** Exercise aim **
Return all lines from the listing below in which the string "wide" occurs.

** start Records **

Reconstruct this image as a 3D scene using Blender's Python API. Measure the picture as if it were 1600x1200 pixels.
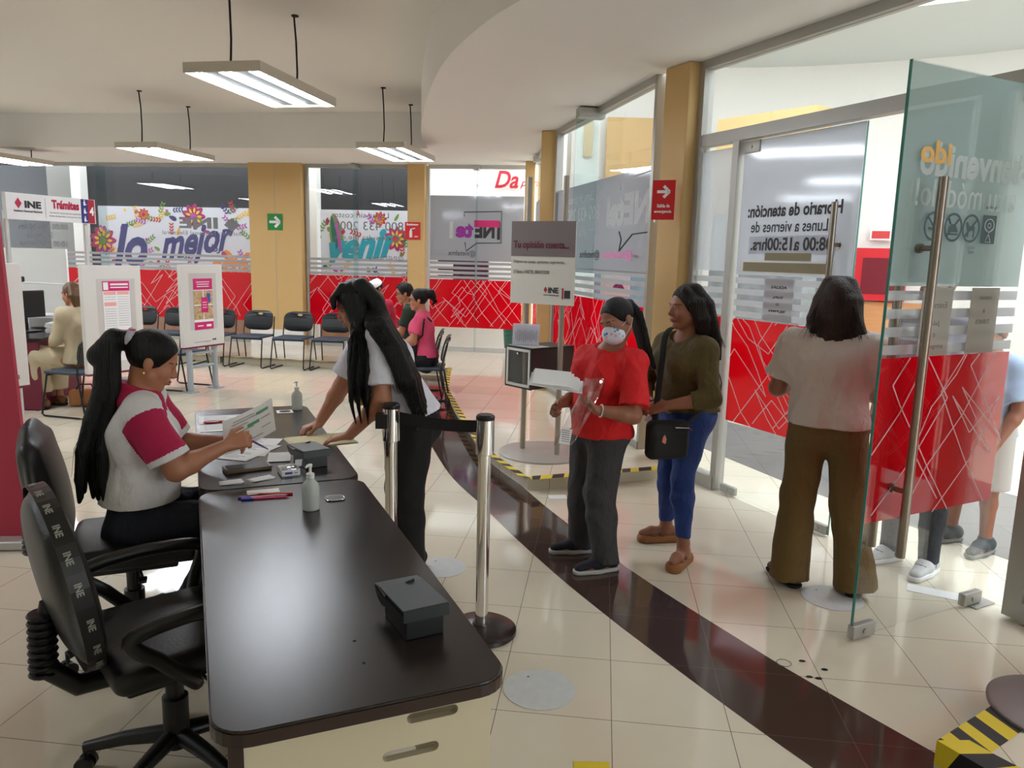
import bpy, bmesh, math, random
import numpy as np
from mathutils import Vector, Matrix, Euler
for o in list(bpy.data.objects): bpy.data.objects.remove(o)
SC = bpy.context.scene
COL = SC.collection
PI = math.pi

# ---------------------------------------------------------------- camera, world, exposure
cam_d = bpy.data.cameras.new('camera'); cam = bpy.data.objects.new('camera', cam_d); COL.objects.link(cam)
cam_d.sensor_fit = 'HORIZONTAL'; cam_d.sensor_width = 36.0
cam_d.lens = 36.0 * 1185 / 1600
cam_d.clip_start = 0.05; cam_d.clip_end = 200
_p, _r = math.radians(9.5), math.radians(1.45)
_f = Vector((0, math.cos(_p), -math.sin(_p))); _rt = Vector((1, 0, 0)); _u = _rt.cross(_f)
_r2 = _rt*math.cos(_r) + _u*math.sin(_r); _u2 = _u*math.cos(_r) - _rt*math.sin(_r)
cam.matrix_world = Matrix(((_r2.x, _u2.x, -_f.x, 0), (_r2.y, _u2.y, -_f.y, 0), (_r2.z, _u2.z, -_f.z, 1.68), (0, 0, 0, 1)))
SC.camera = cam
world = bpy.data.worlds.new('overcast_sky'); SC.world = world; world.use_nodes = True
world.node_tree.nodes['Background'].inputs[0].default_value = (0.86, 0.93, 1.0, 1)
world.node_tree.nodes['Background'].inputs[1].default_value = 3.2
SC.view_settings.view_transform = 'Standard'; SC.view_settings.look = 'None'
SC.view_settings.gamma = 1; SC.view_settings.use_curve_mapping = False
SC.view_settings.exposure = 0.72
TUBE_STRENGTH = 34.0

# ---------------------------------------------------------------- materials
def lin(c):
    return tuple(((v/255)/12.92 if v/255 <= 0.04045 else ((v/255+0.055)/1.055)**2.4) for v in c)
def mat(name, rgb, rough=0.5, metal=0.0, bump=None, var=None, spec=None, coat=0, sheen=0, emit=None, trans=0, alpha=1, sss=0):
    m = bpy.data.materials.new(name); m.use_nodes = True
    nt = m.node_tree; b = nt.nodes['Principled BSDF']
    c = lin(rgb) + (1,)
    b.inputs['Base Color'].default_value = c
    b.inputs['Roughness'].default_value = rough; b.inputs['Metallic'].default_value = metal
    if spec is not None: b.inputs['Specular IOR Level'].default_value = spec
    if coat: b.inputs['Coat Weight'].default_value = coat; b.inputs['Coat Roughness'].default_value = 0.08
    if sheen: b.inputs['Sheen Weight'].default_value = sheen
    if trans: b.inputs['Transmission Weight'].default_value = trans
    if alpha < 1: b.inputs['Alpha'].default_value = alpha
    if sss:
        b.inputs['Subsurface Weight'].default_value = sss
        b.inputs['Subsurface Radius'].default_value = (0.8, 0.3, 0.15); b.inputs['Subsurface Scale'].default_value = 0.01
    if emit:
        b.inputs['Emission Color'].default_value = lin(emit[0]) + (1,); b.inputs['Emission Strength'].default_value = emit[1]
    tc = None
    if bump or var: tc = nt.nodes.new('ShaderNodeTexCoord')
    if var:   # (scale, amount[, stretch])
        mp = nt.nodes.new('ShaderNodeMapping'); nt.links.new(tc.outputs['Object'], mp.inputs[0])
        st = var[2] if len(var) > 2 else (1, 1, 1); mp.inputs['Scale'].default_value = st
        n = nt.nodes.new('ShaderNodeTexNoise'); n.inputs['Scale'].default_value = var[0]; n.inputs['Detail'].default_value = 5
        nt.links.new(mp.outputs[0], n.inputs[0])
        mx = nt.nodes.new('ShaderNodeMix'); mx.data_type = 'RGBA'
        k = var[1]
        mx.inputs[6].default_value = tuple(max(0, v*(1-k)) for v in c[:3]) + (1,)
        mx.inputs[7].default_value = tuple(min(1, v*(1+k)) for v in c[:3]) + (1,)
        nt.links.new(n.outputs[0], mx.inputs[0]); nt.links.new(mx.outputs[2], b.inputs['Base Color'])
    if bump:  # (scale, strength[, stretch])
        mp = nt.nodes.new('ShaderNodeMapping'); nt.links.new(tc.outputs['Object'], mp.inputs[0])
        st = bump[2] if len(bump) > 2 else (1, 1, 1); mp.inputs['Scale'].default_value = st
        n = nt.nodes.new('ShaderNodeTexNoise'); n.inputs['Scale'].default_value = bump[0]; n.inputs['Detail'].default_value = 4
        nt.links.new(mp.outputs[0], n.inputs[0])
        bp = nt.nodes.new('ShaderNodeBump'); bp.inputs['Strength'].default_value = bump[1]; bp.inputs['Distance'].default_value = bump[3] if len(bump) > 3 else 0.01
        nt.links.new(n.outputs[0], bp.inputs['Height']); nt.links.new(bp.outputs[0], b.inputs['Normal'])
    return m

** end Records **
** start Records **

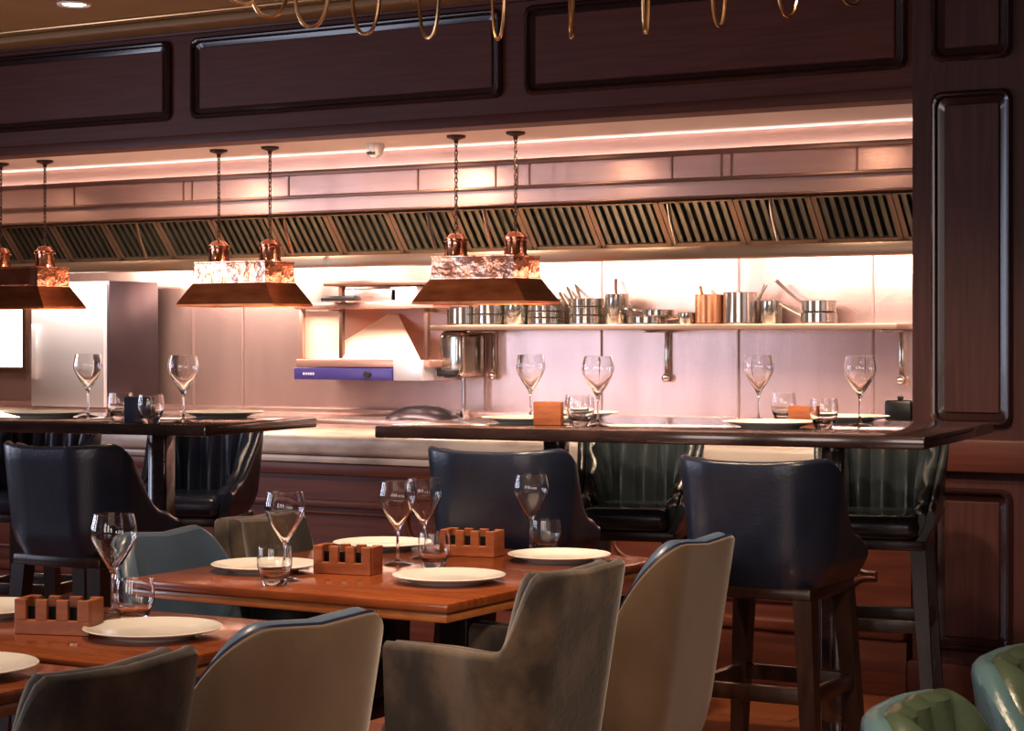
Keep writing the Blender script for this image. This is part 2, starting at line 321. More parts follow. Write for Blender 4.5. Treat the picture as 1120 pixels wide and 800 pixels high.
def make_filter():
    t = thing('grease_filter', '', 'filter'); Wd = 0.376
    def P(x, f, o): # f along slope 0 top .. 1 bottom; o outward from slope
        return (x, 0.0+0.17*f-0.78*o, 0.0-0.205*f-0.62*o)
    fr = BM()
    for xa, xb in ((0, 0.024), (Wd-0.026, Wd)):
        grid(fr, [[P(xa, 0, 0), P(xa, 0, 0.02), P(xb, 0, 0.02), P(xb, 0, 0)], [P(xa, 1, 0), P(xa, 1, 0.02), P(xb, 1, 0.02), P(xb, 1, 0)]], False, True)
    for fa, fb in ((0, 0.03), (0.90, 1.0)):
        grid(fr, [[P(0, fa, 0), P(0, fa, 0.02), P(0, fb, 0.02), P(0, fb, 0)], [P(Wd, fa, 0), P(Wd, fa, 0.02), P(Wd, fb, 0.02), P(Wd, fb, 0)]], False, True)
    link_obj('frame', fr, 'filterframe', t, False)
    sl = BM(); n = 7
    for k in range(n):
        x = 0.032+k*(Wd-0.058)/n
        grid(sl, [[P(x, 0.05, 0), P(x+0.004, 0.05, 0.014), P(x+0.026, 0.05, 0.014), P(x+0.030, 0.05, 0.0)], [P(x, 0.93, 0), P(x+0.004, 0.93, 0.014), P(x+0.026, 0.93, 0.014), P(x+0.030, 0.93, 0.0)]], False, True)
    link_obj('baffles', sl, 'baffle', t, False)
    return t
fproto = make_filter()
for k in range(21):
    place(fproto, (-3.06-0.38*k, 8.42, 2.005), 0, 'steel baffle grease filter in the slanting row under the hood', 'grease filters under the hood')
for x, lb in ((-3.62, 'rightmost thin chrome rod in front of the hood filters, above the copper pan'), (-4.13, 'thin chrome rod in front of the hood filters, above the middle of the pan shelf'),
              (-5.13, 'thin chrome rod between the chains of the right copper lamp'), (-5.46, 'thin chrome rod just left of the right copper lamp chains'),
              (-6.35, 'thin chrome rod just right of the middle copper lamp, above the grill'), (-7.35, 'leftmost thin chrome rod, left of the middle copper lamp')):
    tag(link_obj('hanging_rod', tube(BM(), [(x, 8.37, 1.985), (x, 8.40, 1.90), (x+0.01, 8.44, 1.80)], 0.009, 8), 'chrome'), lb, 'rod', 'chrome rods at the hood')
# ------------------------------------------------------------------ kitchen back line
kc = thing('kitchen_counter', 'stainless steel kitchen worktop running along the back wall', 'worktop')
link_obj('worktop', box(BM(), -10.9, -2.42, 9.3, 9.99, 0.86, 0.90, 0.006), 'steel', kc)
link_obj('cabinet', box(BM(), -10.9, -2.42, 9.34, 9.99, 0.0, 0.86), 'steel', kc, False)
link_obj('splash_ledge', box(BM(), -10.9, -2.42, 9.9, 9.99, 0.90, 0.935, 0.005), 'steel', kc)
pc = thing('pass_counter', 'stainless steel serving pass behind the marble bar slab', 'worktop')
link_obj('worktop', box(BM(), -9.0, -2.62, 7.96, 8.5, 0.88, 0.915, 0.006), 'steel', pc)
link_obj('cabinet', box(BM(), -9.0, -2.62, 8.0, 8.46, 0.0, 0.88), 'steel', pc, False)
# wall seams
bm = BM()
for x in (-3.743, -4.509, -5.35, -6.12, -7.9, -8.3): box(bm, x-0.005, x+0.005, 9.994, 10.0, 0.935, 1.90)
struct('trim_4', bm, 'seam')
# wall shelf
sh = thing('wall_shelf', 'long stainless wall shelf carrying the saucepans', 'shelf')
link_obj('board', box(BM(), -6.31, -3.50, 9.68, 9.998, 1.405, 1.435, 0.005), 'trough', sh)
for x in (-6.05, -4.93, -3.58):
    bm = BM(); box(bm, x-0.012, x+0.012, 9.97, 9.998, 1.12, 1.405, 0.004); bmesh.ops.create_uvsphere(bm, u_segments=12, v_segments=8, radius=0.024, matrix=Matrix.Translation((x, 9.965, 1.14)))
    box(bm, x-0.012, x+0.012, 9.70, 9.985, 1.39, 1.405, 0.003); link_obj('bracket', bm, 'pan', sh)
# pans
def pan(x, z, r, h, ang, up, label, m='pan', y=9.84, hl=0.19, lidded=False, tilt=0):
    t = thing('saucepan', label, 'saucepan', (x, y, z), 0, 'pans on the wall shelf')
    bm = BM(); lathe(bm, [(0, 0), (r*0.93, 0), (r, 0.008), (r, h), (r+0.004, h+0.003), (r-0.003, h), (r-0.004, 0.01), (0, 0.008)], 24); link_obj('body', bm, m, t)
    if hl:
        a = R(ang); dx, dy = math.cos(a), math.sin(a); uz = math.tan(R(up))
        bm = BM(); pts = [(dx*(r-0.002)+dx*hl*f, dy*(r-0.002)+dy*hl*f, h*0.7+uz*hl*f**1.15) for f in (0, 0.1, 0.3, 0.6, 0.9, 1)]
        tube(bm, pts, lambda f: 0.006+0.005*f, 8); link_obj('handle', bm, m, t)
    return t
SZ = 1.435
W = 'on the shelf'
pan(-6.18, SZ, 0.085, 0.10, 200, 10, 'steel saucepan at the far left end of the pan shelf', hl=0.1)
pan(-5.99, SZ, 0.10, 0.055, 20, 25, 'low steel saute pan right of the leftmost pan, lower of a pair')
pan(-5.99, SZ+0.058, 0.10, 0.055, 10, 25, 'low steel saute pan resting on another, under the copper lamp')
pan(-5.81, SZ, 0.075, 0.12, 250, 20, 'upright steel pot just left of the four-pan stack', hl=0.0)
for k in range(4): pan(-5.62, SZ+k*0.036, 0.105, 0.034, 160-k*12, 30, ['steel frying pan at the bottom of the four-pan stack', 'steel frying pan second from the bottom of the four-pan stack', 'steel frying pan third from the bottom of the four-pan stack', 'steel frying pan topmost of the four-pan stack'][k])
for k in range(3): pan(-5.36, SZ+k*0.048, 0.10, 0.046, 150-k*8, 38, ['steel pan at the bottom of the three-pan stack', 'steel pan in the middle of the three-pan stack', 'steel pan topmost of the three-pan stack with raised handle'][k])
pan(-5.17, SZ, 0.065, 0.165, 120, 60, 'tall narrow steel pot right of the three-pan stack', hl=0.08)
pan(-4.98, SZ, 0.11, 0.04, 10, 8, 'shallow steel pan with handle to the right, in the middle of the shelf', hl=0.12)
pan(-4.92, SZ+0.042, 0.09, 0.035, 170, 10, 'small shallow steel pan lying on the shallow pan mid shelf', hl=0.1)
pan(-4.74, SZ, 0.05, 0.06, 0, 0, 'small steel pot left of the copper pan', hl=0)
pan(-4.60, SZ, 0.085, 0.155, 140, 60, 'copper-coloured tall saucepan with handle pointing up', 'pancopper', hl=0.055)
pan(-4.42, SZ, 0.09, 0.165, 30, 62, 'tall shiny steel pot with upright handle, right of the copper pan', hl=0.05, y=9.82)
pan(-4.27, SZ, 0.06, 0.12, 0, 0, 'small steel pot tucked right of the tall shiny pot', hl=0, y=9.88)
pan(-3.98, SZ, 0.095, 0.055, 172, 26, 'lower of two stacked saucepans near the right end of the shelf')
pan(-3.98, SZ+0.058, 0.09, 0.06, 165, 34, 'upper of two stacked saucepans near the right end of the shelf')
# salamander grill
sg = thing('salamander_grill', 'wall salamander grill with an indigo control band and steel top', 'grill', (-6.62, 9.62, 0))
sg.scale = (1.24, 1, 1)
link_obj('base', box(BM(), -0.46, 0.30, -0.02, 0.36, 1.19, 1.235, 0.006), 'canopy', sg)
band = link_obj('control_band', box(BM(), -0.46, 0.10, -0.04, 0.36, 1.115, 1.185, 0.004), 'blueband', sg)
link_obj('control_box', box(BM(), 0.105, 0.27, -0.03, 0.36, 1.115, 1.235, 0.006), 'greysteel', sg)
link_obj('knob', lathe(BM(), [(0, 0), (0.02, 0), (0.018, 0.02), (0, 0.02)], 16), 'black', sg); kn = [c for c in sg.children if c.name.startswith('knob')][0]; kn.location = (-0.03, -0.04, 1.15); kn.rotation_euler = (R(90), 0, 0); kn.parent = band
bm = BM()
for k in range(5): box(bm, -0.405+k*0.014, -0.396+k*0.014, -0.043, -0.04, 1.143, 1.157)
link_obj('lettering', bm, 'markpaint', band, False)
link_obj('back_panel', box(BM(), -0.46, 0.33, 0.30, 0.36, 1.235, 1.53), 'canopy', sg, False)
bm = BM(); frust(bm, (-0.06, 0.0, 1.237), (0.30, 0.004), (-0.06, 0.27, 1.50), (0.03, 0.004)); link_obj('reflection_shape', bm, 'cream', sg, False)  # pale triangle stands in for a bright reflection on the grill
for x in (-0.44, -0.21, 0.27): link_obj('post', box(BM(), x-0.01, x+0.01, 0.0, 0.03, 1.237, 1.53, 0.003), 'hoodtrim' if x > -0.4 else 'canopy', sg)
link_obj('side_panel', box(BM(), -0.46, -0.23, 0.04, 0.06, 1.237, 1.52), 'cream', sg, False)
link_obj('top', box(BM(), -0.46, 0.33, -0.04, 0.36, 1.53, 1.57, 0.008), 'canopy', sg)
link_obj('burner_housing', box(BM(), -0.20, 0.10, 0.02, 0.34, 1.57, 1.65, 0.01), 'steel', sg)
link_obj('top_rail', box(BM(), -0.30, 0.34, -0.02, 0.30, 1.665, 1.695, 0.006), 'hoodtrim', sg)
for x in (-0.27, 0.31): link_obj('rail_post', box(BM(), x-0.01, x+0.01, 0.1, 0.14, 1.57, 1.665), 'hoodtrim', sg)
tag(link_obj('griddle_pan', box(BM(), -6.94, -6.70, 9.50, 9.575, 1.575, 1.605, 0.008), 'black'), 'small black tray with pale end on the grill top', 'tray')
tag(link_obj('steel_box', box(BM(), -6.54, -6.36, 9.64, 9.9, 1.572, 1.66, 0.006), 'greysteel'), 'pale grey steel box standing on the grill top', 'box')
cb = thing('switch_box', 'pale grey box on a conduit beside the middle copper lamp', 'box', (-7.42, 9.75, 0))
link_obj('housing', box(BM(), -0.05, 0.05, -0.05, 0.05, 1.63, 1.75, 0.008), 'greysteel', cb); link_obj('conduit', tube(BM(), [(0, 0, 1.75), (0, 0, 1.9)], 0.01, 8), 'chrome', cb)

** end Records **
** start Records **

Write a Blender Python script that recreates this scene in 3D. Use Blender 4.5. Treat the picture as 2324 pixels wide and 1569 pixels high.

** end Records **

** Reply to the task **
Keep writing the Blender script for this image. This is part 2, starting at line 321. More parts follow. Write for Blender 4.5. Treat the picture as 1120 pixels wide and 800 pixels high.
Write a Blender Python script that recreates this scene in 3D. Use Blender 4.5. Treat the picture as 2324 pixels wide and 1569 pixels high.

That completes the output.